Pas de transition écologique possible sans affronter le racisme et la domination masculine.
POST SCRIPTUM :
Ce qu'est et ce que n'est pas le "privilège blanc"
Ce qu'il est :
-Le fait de se considérer implicitement comme la norme, en oubliant que, du coup, les "non-blancs" doivent sans arrêt s'interroger sur "qui ils sont". Voir le dialogue entre Lilian Thuram et son copain Pierre.

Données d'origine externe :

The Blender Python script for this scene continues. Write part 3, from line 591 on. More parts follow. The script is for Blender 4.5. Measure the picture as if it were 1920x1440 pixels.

-Le fait de se sentir partout à sa place et en sécurité, en oubliant que les "non-blancs" doivent rester sans cesse sur le qui-vive de peur de provoquer des réactions de rejet, ou d'agressivité en n'étant plus "à leur place", de surveiller leur comportement dans l'espace public de peur d'être agressés ou contrôlés abusivement.
-Le fait de pouvoir dire ce que l'on veut sans réfléchir, et notamment de plaisanter sur les "non-blancs" sans s'interroger sur leur ressenti, alors que ceux-ci doivent toujours faire attention de ne pas blesser la susceptibilité des "blancs".
Ce qu'il n'est pas :
-Un prétexte pour refuser de voir que dans nos sociétés le racisme est systémique, et qu'il doit être combattu par la vigilance de toustes.
-Une essentialisation de la race qui instituerait une barrière infranchissable entre "blancs" et "non-blancs".
-Un prétexte à l'expression du ressentiment qui continue de ressasser les injustices subies plutôt que de les combattre en proposant des alliances entre "blancs" et "non blancs" antiracistes.
-Un prétexte pour justifier d'autres dominations ou discriminations, notamment vis-à-vis des femmes et des personnes LGBTQIA+, sous couvert de "solidarité de race".